Hace tiempo leí en algún sitio aunque no puedo recordar donde —o quizá no lo leí, simplemente fue producto de mi imaginación o de algún pensamiento o sueño inconsciente, y por ello quiero atribuirlo a alguien anónimo— que en cada lugar habitamos o visitamos durante largas temporadas dejamos un pedazo de nuestra vida.
En mi supina ignorancia siempre pensé que eso era una soberana tontería, la vida se vive, no se va dejando por ahí como quien va arrojando serpentinas o miguitas de pan. Es un concepto abstracto que no se puede tocar, sólo sentir, como todo lo inmaterial.
Todo lo contrario que los objetos materiales que utilizamos, palpamos y cuando no nos sirven los tiramos o los regalamos, tal y como esta filosofía moderna del consumismo nos ha enseñado, sin darnos cuenta, que con ellos también va impreso algo de nosotros mismos.
Yo, cómo tantos y tantos de mi generación, basé mi vida en estas premisas para mí eran normales y lógicas. Lo pasado, pasado está, y lo que ya no me sirve, a la papelera.
Sin embargo, hace unos días mi teoría tan bien elaborada durante años se fue al traste cuando volví a pasear por el barrio que sirvió de escenario para la vida de varios de mis antepasados. Volví a ver la travesía donde vivieron mis bisabuelos y mis abuelos. Volví a pasear por la cercana calle donde nacieron y se criaron mis tíos y mi padre. Volví a ver su casa, la casa donde yo también pasé tantos ratos. Volví a evocar con total nitidez muchas cosas que creía olvidadas de mi más recóndita niñez, incluso pude recordar con claridad asombrosa algunas de las anécdotas que me contaron y que yo jamás viví, hasta el punto de que me pareció ver a mi abuelo pasear nervioso calle arriba, calle abajo, cada vez que iba a ser padre de nuevo.

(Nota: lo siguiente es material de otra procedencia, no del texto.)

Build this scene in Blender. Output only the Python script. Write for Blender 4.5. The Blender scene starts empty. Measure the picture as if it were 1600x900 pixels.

No pude reprimirme y me acerqué al portal, a pesar de los años transcurridos, era la misma puerta que tantos disgustos le costó a mi tío con el resto de la comunidad de vecinos; ahí estaba, con algunos arañazos más, pero igual de recia y sólida que el día que la instalaron. Al principio me sentí ridículo y fuera de lugar, pero esa sensación duró pocos minutos, casi de inmediato una voz interna me dijo que aquel lugar en cierta forma me pertenecía —si no en el sentido material de la palabra, sí en el sentimental— tanto como a sus actuales propietarios. Comprendí por qué durante muchos siglos las mismas casas eran habitadas por varias generaciones que, a la vez, heredaban los mismos objetos. Y finalmente entendí por qué el “desván de los trastos” —como le llamábamos los pequeños de la casa— fue siempre tan importante para mi abuela.